Tibetan women arrested after protests, group says Beijing  - Two Tibetan women were arrested for staging separate protests that were critical of China in the south-western Chinese province of Sichuan, an advocacy group for Tibet said Saturday.

A nun in her 20s and a 36-year-old woman were detained Thursday in Ganzi, a Tibetan area of Sichuan, after handing out pamphlets that called for the exiled Dalai Lama's return to Tibet, respect for Tibetans' human rights, religious freedom and the release of Tibetan political prisoners, the International Campaign for Tibet said.

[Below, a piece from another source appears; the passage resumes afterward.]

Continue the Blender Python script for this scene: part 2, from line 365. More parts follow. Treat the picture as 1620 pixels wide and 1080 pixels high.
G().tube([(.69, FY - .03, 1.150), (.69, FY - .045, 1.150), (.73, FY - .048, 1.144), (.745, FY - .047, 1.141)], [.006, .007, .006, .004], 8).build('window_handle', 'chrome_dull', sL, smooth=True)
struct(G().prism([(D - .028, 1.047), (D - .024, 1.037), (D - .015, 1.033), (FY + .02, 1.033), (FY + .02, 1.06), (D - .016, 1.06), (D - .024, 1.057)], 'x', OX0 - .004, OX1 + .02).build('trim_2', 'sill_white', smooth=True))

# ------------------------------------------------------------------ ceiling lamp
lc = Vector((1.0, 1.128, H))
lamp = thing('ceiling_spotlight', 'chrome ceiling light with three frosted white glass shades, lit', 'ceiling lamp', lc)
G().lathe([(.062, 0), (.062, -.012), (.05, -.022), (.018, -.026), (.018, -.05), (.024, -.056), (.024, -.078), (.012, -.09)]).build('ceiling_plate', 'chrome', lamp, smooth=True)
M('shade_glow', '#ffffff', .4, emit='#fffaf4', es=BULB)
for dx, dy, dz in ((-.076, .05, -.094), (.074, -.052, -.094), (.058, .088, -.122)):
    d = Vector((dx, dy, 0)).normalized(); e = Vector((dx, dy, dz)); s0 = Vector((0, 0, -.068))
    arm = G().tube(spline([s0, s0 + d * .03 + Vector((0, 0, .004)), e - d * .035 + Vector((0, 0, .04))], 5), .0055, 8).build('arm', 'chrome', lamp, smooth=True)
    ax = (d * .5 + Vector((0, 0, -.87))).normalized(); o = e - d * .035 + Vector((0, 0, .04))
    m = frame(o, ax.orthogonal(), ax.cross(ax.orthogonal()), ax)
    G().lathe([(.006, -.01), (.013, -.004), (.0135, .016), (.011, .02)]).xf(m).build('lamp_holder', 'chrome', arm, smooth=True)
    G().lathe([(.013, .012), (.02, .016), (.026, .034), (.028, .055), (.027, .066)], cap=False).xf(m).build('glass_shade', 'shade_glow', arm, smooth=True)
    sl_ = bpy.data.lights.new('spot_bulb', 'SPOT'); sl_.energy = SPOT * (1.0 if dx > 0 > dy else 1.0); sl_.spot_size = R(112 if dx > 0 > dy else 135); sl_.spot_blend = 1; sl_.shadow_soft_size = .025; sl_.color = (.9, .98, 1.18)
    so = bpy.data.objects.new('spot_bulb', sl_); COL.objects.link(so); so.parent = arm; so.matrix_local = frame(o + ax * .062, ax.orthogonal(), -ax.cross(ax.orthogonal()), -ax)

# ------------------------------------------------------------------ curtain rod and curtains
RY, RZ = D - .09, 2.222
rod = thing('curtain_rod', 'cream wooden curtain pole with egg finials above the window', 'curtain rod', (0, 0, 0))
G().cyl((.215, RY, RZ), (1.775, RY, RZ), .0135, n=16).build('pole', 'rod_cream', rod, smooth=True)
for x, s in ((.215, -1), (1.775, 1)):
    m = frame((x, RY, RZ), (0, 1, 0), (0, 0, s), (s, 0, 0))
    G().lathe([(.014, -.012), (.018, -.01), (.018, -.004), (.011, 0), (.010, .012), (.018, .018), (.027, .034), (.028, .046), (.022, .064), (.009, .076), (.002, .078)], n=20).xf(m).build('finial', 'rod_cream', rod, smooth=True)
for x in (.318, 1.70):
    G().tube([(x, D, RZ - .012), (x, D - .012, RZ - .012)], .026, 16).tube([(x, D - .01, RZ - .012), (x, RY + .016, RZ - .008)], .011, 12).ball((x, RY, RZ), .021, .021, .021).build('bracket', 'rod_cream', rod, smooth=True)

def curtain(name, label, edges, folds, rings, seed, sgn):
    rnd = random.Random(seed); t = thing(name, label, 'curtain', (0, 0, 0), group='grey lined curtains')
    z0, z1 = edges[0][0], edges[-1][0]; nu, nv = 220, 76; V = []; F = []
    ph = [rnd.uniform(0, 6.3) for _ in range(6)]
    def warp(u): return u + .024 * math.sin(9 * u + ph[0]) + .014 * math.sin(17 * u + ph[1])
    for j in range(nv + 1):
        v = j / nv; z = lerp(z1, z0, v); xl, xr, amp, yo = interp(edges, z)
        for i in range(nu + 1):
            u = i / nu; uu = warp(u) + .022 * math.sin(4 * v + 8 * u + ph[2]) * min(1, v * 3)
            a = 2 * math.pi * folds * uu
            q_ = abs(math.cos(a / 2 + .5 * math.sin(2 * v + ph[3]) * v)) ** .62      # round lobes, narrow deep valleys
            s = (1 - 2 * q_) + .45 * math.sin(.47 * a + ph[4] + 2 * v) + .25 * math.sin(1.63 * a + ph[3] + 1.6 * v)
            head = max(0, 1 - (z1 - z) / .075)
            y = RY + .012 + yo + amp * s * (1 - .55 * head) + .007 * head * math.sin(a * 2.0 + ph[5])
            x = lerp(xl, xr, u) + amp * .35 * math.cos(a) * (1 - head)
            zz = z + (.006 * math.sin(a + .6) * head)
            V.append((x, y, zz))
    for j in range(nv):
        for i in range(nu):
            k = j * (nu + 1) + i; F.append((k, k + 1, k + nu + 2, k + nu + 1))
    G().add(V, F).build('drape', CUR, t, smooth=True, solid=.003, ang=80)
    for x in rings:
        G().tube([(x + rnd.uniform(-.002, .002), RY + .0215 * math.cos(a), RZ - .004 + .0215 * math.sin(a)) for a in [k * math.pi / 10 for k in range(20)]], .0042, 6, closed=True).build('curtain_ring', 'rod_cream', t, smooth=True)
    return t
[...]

Their whereabouts are unknown, it added.

The organization said the arrests occurred "in an atmosphere of increasing tension in the area" ahead of the 50th anniversaries of the March 10, 1959, start to a failed Tibetan uprising against Chinese rule and the March 17, 1959, flight of the Dalai Lama into exile in India.

Rallies held last year on the March 10 anniversary escalated in Lhasa days later into anti-Chinese violence, the worst in almost two decades. The protests spread to other Tibetan-settled areas, including Ganzi.

Nearly 1,000 Tibetans were arrested in Lhasa over last year's unrest and 76 received prison terms ranging from less than five years to life, said Qiangba Puncog, the chairman of the Tibet Autonomous Region. The remainder were released, he said, according to the official China Daily newspaper.

Most of those convicted were found guilty of theft, robbery, arson, disrupting public services or attacking government agencies while a few were found guilty of "endangering national security," Puncog said Friday in Beijing.

No information was given for arrests made last year in other parts of Tibet or the neighbouring provinces of Sichuan, Qinghai and Gansu.

He said he did not expect unrest on this year's anniversary.

He said no unusual security measures were being taken, but Tibet activists said China has placed Tibet under "de-facto martial law" ahead of the anniversaries.

Witnesses in Tibet reported a strong army presence, military convoys, deployment of paramilitary police and roadblocks, the London-based Free Tibet Campaign said Friday.